Though Republican gubernatorial candidate Ed Gillespie appears to have run slightly ahead of President Donald Trump in Virginia’s deeply conservative rural stretches, he was unable to overcome Democrat Ralph Northam’s commanding lead in the suburbs clustered around Washington D.C., and Richmond, locales where Republicans have competed to varying success in recent years.

To be clear, the densely-populated communities in Virginia’s northern reaches are a Democratic stronghold, burgeoning with a diverse base of well-heeled, college-educated voters. Though the party is almost a non-factor in those locales closest to Washington, Republicans have run well in the outer suburbs beyond the capital Beltway, where a strong showing is essential for GOP statewide candidates.

Results from three counties in particular portend struggles for Republican congressional incumbents next year: Northam posted decisive victories in Loudon, Prince William, and Henrico counties, three jurisdictions packed with upscale, suburban, college-educated voters.

Loudon and Prince William lie in the outer-edges of the Washington metro area. Prince William County in particular is something of a bellwether for the commonwealth — the county has backed the winning candidate in the last ten competitive statewide races. Though Trump lost both counties by some 20 points, some Republicans have done fairly well in both areas in recent elections. GOP Rep. Barbara Comstock was reelected in the commonwealth’s 10th congressional district in 2016, despite the president’s abysmal showing. Her district includes the whole of Loudon County and portions of Prince William County.

The GOP’s previous gubernatorial nominee, Ken Cuccinelli, ran reasonably well in both counties in 2013. He lost Prince William by nine points and Loudon by just four.

Those essential battlegrounds broke decisively for Northam Tuesday night. The unofficial returns show he carried both Loudon and Prince William by a whopping 20 points. Those margins are simply insurmountable for a statewide candidate. They were even more forbidding for local Republican officeholders, who were similarly routed in down ballot races.

The picture was similarly bleak in Henrico County, a jurisdiction further south near the capital, Richmond. Henrico has been less friendly to Republicans in recent years. Hillary Clinton won the county walking away in 2016, and the incumbent Democratic Gov. Terry McAuliffe beat Cuccinelli by 13 points in the last gubernatorial race. Northam improved significantly on McAuliffe’s performance, notching a 22-point victory Tuesday night.

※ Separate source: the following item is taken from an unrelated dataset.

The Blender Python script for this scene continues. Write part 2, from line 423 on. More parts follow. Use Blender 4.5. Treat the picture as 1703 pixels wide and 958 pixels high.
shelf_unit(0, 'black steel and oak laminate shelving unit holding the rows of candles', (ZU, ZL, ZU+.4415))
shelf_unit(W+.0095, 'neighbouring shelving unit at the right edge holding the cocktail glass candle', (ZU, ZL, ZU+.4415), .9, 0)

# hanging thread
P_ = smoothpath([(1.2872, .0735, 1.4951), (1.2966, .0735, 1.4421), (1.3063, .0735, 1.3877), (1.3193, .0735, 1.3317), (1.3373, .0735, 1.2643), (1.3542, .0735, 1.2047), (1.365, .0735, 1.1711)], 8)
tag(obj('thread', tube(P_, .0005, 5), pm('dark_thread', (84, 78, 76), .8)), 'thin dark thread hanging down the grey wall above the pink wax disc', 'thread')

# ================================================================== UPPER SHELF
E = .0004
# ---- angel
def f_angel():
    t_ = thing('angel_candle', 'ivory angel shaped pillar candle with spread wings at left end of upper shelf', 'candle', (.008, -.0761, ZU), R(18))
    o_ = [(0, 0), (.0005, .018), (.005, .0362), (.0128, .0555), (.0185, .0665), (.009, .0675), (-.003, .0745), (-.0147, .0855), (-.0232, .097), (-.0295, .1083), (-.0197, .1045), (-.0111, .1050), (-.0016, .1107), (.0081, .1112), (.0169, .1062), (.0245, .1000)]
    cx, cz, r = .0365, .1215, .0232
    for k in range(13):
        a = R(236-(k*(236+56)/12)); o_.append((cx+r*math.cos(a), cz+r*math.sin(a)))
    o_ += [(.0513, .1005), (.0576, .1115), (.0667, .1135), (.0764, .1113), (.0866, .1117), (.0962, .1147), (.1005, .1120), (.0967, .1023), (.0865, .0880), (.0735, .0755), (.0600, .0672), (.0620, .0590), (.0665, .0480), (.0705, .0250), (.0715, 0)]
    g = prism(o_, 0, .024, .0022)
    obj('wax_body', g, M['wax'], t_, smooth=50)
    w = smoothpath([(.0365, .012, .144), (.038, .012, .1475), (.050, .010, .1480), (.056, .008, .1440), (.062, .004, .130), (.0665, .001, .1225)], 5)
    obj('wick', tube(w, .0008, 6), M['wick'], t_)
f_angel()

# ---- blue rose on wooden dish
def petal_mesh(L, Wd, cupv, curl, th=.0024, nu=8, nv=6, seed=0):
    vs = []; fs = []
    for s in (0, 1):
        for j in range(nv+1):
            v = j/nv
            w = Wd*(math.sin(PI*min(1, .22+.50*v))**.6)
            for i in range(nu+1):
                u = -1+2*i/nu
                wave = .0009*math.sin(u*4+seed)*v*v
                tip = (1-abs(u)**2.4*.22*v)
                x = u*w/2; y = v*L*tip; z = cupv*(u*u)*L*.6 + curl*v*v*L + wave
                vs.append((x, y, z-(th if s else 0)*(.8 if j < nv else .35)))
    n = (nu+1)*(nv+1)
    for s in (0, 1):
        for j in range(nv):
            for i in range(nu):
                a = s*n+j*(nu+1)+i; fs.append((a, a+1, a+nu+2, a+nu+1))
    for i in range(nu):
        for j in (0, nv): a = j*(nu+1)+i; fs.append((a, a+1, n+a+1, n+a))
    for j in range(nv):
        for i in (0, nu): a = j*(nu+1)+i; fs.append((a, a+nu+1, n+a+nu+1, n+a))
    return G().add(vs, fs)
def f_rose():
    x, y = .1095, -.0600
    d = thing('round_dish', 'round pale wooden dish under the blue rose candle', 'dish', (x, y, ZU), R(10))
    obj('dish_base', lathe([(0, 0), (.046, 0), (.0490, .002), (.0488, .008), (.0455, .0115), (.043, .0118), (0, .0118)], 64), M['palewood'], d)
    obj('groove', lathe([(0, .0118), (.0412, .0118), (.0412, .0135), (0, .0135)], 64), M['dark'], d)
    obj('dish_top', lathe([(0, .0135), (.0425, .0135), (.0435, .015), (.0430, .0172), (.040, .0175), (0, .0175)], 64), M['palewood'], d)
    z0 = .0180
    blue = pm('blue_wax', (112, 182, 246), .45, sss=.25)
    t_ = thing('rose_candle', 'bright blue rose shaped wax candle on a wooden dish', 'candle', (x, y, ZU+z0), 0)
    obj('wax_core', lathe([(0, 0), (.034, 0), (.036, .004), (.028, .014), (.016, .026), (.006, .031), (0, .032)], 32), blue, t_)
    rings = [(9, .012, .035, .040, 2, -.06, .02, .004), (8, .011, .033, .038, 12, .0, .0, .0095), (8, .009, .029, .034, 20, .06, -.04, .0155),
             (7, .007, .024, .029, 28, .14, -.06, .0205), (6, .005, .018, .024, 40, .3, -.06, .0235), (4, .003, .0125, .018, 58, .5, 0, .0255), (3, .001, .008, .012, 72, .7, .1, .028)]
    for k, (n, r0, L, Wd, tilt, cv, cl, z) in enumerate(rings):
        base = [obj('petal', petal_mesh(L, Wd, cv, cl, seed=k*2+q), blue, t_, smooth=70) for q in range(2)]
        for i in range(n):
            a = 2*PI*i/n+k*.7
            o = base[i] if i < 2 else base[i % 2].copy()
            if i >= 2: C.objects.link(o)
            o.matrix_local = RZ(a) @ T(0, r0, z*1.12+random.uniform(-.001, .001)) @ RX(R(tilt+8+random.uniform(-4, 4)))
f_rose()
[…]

All told, the trend from Tuesday night was clear long before Gillespie called Northam to concede. Educated, white-collar suburban voters surged to the polls in huge numbers, breaking decisively from the GOP to elect Democrats up and down the ballot. So dramatic a swing among this group of voters has little precedent in modern Virginia history, and seems clearly attributable to their aversion to Donald Trump’s Republican party. Northam, a fairly nondescript man running as a fairly ordinary Virginia Democrat, could not of his own power affect so substantial a shift. A national dynamic is clearly at play.

Virginia’s results are a harbinger for congressional Republicans representing districts with similar profiles — particularly in places like New York, Pennsylvania, New Jersey, and California — as they show a party hemorrhaging suburban voters, who have helped propel the GOP to its decade-long dominance of Congress.